A Quantum defines a directed graph, where the UnitsOfMeasurement are the vertices, and the Conversions define the directed edges. See the Graph package for more on how graphs work.

Quantities can be converted into other units of measurement. This is possible as long as 1) the values are in the same Quantum, and 2) there is a path in the Quantum between the two.

10d *: gram in kilogram
// res19: axle.quanta.UnittedQuantity[axle.quanta.Mass,Double] = UnittedQuantity(0.01,UnitOfMeasurement(kilogram,Kg,None))

Converting between quanta is not allowed, and is caught at compile time:

(1 *: gram) in mile
// <console>:60: error: type mismatch;
//  found   : axle.quanta.UnitOfMeasurement[axle.quanta.Distance]
//  required: axle.quanta.UnitOfMeasurement[axle.quanta.Mass]
//        (1 *: gram) in mile
//                       ^


A witness for the cats.Show typeclass is defined, meaning that string or show will return a String representation, and print will send it to stdout.

string(10d *: gram in kilogram)
// res21: String = 0.01 Kg


Addition and subtraction are defined on Quantity by converting the right Quantity to the unit of the left.

(1d *: kilogram) + (10d *: gram)
// res22: axle.quanta.UnittedQuantity[axle.quanta.Mass,Double] = UnittedQuantity(1010.0,UnitOfMeasurement(gram,g,None))

(7d *: mile) - (123d *: foot)
// res23: axle.quanta.UnittedQuantity[axle.quanta.Distance,Double] = UnittedQuantity(36837.0,UnitOfMeasurement(foot,ft,None))

Addition and subtraction between different quanta is rejected at compile time:

(1d *: gram) + (2d *: foot)
// <console>:60: error: value + is not a member of axle.quanta.UnittedQuantity[axle.quanta.Mass,Double]
//        (1d *: gram) + (2d *: foot)
//                     ^

Multiplication comes from spire’s Module typeclass:

(5.4 *: second) :* 100d
// res25: axle.quanta.UnittedQuantity[axle.quanta.Time,Double] = UnittedQuantity(540.0,UnitOfMeasurement(second,s,Some(http://en.wikipedia.org/wiki/Second)))
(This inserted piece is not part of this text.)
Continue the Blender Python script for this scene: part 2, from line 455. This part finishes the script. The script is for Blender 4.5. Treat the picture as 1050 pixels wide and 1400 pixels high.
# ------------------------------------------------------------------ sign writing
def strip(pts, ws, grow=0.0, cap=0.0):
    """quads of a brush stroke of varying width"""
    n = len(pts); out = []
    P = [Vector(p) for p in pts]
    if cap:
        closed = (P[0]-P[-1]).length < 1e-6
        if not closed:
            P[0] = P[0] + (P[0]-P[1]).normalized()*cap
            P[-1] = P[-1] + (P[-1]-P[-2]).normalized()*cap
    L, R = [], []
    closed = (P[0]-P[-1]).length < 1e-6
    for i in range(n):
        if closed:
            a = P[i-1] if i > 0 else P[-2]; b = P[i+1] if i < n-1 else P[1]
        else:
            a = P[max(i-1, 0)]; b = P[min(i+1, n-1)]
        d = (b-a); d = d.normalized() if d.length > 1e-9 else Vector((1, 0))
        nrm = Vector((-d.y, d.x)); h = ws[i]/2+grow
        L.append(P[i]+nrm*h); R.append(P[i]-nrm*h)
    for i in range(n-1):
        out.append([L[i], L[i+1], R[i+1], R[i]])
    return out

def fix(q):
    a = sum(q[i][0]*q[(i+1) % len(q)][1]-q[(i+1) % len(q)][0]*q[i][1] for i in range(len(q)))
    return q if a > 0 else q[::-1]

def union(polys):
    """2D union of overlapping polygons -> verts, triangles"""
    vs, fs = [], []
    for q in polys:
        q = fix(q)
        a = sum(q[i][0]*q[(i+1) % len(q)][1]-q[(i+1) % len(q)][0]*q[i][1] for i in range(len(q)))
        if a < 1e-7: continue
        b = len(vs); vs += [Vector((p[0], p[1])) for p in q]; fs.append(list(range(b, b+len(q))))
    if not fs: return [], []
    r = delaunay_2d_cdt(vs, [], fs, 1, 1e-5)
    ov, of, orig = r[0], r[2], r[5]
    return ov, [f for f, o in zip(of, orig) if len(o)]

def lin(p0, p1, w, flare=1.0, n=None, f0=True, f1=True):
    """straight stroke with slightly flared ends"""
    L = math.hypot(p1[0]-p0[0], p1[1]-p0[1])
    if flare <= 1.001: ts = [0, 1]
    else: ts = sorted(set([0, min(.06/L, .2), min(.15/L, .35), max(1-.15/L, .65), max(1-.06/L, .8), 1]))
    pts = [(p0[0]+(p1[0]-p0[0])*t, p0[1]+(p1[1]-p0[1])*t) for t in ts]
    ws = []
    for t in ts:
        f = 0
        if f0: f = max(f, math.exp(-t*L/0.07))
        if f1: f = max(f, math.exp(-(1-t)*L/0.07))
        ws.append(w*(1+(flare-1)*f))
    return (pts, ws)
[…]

(32d *: century) :* (1d/3)
// res26: axle.quanta.UnittedQuantity[axle.quanta.Time,Double] = UnittedQuantity(10.666666666666666,UnitOfMeasurement(century,century,Some(http://en.wikipedia.org/wiki/Century)))

The methods over and by are used to multiply and divide other values with units. This behavior is not yet implemented.